Tonight, everything will be beautiful at the ballet when Ballet West returns to Wolf Trap for the first time in almost 20 years.
Ballet West was founded in Salt Lake City by William F. Christensen. Christensen started as a dancer and then a choreographer. He then went on to found the first ballet department at an American university at University of Utah in addition to co-founding San Francisco Ballet with his brothers, and then founding Ballet West in 1963. Christensen is a ballet pioneer who has created a company with a distinct and notable repertoire.
Over the last almost 50 years, Ballet West has seen five Artistic Directors, including their current, Adam Sklute.

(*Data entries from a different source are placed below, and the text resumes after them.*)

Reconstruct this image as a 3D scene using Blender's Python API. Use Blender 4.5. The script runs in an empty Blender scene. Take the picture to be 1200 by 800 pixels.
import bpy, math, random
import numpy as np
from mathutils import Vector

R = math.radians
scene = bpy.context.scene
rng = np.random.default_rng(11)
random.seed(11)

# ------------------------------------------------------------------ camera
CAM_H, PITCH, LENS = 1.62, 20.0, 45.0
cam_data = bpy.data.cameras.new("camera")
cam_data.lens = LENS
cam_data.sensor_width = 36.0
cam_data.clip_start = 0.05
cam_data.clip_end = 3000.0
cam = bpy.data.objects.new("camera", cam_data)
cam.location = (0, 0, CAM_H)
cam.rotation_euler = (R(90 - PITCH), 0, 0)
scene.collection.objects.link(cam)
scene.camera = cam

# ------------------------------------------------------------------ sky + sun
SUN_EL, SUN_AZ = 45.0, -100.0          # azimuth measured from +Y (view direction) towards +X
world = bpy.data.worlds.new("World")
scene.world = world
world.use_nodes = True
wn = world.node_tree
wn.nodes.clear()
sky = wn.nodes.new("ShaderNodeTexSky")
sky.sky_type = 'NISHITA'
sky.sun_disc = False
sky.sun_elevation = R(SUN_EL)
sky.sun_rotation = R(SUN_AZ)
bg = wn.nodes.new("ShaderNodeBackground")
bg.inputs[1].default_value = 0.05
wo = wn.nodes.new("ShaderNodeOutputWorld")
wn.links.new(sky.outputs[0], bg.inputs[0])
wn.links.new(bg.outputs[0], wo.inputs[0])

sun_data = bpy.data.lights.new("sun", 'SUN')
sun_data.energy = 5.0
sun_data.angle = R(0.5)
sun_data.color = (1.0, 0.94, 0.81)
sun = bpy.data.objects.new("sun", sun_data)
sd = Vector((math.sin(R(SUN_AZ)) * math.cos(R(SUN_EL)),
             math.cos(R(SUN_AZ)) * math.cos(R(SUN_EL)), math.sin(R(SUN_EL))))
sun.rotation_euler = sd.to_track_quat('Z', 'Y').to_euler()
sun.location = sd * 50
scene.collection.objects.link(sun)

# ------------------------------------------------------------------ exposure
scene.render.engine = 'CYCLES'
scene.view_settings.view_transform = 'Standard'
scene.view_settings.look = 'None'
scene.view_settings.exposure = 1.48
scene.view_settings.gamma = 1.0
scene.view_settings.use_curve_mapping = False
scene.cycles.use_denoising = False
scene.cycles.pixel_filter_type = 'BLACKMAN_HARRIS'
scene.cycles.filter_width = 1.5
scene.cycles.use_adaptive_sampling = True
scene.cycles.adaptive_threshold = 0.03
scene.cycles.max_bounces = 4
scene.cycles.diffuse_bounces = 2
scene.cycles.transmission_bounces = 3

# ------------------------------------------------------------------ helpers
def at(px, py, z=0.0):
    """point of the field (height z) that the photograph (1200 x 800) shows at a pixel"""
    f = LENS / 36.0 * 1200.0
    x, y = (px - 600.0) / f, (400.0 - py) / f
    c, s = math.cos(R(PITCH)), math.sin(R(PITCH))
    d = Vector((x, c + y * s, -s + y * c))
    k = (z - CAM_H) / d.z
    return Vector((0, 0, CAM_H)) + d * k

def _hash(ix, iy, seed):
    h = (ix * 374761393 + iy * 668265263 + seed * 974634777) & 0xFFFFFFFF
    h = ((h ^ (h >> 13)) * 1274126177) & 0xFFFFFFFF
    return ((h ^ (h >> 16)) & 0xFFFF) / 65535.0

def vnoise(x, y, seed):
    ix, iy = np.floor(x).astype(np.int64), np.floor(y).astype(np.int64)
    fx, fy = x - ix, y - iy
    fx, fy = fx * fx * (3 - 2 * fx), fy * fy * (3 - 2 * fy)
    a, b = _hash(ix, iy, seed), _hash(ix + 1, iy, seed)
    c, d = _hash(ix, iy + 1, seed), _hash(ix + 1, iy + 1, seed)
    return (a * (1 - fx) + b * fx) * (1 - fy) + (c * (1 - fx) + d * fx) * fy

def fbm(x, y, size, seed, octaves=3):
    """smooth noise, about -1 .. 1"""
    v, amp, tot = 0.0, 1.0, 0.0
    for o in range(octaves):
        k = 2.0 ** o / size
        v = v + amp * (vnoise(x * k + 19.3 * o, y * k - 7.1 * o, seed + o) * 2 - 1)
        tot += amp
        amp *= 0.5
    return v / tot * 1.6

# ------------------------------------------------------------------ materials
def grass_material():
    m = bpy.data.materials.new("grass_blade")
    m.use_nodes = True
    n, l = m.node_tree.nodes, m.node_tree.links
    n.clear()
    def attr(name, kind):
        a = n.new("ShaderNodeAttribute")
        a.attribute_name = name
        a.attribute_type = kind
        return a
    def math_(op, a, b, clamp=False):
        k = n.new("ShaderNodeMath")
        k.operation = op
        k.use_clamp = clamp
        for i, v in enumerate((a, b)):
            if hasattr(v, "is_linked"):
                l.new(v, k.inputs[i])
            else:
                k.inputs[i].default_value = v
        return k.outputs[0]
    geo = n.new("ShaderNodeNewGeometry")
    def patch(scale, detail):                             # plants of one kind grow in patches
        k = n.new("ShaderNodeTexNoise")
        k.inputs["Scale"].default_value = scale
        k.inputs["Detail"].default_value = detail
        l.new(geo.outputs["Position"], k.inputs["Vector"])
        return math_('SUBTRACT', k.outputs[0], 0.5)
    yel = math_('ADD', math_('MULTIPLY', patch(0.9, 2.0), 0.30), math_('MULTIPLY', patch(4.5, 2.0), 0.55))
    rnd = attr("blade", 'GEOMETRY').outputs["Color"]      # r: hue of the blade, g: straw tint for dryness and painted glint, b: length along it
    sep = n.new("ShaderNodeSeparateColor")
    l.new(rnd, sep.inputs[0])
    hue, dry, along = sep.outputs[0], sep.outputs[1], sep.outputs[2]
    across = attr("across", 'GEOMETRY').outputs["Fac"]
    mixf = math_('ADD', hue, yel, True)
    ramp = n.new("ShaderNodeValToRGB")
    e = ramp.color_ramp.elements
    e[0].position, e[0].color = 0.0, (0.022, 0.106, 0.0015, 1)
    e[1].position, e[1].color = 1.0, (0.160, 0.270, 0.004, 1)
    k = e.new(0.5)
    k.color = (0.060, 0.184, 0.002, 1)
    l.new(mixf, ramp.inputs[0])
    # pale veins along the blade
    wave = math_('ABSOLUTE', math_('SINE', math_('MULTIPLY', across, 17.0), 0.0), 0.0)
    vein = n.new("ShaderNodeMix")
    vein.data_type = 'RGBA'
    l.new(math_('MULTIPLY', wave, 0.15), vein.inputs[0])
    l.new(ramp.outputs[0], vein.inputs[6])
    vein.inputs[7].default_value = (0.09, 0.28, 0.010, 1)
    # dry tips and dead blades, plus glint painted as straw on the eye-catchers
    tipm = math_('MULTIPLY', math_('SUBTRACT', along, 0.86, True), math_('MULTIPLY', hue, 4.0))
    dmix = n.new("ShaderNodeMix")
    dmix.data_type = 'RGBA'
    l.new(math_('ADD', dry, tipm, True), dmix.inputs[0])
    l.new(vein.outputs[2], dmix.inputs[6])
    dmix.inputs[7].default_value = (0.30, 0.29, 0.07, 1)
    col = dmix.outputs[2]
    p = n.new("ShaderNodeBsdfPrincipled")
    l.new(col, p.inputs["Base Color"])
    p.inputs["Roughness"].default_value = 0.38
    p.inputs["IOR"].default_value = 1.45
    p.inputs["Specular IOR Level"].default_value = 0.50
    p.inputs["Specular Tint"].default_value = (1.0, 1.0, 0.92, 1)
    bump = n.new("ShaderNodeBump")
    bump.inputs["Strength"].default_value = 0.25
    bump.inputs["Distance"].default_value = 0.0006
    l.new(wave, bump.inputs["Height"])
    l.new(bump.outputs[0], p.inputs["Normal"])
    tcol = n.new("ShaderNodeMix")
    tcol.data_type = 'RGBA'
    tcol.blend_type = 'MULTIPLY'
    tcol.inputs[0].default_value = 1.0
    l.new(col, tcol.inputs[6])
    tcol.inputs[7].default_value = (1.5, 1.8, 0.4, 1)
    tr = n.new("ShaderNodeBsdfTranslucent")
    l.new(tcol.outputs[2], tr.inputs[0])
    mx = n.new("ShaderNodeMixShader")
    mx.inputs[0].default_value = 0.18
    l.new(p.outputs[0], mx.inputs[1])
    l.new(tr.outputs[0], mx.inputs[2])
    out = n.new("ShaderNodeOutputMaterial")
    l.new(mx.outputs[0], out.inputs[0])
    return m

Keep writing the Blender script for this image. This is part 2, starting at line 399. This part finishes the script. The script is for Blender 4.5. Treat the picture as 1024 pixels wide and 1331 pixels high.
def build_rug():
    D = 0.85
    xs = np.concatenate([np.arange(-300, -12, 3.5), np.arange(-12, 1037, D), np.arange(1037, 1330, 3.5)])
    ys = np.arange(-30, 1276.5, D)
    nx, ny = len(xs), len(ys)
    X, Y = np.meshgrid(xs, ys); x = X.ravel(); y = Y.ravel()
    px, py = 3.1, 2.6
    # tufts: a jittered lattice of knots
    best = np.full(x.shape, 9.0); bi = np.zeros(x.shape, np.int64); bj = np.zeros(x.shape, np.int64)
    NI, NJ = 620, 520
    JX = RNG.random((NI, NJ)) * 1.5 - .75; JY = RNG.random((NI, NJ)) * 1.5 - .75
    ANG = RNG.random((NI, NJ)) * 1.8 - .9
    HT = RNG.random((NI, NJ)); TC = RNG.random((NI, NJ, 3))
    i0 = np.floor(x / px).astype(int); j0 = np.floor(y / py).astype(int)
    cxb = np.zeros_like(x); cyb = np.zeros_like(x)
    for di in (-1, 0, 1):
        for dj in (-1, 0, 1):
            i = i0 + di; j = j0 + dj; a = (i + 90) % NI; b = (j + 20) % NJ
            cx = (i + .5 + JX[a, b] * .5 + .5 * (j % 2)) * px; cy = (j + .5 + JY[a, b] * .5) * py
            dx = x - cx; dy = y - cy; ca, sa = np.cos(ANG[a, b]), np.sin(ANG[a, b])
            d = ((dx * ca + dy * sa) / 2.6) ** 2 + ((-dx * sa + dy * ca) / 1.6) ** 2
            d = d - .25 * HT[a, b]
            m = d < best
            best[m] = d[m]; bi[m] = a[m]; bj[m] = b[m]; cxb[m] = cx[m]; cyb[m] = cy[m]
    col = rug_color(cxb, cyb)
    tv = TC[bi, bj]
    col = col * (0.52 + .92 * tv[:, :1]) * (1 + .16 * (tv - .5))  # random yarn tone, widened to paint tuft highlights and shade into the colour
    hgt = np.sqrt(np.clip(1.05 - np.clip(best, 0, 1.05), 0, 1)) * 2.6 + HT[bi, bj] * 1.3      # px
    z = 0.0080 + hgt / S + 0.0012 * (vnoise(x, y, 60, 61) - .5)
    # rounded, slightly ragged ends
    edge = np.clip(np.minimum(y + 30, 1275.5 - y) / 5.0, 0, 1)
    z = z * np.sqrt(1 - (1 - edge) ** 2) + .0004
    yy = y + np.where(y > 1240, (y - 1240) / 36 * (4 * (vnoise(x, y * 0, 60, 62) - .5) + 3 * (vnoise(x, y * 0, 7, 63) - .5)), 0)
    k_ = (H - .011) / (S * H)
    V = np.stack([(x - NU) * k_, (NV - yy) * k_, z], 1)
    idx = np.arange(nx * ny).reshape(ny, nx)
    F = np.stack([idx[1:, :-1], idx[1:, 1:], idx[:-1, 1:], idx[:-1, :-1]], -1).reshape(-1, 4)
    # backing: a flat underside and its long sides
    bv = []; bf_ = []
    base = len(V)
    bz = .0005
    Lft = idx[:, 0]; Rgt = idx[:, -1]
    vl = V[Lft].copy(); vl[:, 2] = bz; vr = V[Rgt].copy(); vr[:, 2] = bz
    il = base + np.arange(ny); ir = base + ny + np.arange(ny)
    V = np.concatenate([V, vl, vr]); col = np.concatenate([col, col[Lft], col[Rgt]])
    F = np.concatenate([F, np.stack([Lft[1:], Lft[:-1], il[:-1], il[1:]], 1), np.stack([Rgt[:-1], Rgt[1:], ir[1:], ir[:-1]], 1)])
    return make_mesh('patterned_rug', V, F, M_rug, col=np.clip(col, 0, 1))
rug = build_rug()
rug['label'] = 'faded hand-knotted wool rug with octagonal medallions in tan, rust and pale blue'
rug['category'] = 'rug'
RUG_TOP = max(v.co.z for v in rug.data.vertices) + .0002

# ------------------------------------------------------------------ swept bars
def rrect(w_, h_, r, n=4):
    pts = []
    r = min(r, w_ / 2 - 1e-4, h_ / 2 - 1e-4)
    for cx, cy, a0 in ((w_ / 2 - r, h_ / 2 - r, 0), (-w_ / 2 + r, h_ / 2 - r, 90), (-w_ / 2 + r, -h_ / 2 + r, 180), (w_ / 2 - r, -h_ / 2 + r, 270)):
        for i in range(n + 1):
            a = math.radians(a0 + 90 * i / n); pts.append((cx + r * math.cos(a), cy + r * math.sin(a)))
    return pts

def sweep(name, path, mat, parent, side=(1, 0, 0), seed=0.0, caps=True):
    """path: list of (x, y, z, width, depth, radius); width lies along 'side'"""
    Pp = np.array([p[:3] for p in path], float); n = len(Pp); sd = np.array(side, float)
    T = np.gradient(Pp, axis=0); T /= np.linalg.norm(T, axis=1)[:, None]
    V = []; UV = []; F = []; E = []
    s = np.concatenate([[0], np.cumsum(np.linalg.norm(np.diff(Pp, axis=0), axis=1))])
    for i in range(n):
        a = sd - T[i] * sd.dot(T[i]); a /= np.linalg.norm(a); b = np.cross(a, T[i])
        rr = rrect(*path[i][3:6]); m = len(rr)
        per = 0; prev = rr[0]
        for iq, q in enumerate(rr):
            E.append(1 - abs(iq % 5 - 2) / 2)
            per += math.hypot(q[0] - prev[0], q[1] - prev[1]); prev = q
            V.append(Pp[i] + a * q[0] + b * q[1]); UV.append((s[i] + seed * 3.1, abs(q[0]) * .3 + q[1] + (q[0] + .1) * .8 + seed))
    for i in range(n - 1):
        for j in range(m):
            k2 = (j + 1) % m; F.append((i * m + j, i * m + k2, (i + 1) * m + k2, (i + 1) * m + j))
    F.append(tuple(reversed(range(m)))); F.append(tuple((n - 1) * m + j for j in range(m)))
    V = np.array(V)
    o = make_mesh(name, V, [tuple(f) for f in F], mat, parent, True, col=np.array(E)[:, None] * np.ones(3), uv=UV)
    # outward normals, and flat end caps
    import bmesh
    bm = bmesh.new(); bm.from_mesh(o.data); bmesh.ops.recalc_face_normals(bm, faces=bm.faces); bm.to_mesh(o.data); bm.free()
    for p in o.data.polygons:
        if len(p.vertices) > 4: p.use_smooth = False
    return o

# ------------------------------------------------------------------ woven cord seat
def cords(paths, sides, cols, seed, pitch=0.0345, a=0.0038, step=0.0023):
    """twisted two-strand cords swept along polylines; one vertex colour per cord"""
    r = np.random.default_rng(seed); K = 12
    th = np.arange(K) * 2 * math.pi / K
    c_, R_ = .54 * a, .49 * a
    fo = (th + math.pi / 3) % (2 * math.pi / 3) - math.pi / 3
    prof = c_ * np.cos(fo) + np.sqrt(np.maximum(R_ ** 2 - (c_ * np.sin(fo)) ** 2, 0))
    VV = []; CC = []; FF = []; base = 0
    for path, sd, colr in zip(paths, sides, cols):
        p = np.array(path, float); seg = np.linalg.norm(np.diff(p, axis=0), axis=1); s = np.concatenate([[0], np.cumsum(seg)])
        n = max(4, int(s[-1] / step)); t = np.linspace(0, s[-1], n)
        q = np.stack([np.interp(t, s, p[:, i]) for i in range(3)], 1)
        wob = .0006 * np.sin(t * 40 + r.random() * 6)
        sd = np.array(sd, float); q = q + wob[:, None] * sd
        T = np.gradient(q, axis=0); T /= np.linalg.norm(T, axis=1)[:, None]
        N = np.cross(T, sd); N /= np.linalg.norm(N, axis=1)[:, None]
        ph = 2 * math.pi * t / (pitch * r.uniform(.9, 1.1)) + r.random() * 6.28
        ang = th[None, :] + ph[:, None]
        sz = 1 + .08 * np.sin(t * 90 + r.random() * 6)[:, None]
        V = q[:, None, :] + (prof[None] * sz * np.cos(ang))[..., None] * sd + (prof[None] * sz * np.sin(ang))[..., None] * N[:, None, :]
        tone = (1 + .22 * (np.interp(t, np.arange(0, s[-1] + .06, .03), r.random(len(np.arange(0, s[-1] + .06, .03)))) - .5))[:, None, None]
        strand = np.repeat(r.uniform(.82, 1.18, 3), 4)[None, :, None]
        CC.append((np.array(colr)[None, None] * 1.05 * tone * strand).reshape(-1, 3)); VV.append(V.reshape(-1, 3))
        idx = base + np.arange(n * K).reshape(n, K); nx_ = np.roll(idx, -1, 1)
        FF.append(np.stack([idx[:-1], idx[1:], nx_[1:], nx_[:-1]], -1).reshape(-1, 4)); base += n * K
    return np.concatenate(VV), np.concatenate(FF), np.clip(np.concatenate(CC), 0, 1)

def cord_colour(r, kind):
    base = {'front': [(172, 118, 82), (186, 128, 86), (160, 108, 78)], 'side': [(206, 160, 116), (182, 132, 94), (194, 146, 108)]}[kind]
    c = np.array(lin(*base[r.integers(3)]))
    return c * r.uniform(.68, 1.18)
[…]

However one thing that has not changed over those decades is a repertoire that represents the best the ballet world has to offer. It is a repertoire that reaches into the past with classics like Christensen's Swan Lake while discovering the future of ballet through programs like Innovations, which has become a platform for up-and-coming choreographers.
This program is particularly demonstrative of this perfectly balanced repertoire. There are three works created by three choreographers representing a 62-year time span between their creation. Tonight, Wolf Trap and Ballet West present a lifetime, a 62-year-old lifetime, of ballet in one evening.
The program opens with George Balanchine's The Four Temperaments. With its world premiere in 1946, The 4 Ts is known as one of Balanchine's earliest experimental works. Balanchine is defined by the hallmarks of his craftsmanship- musicality and lines. With this work, he alternates steps on pointe with flat steps, twisted and turned torsos, fused classical lines with angles and did it all to a syncopated rhythm. This work, that has stood the test of time over six decades, is one small reason why Balanchine is synonymous with ballet.
In chronological order, rather than program order, the next piece is Jiri Kylian's 1978 Sinfonietta. Kylian embraces musicality as well but more heavily infuses the movement with emotion. Janacek's score is jubilant and Kylian matches that spirit with choreography filled with joy and exhilaration. While Balanchine brings us the simplest of costumes, black and white tights and leotards, Kylian's lush backdrop depicts sky, land and sea paying homage to nature.
The youngest work on our program is 2008's Grand Synthesis choreographed by Susan Shields. Shields's work literally meets this program in the middle. The second of the three pieces, it shares the musicality of Balanchine and Kylian, this time to the music of Graham Fitkin's Log. But rather than accentuate line like Balanchine or emotion like Kylian, Shields merges the classical ballet vocabulary with a modern-influenced language.
This is truly a program not to be missed. One evening. Three works. A lifetime of ballet. And remember, everything is beautiful at the ballet.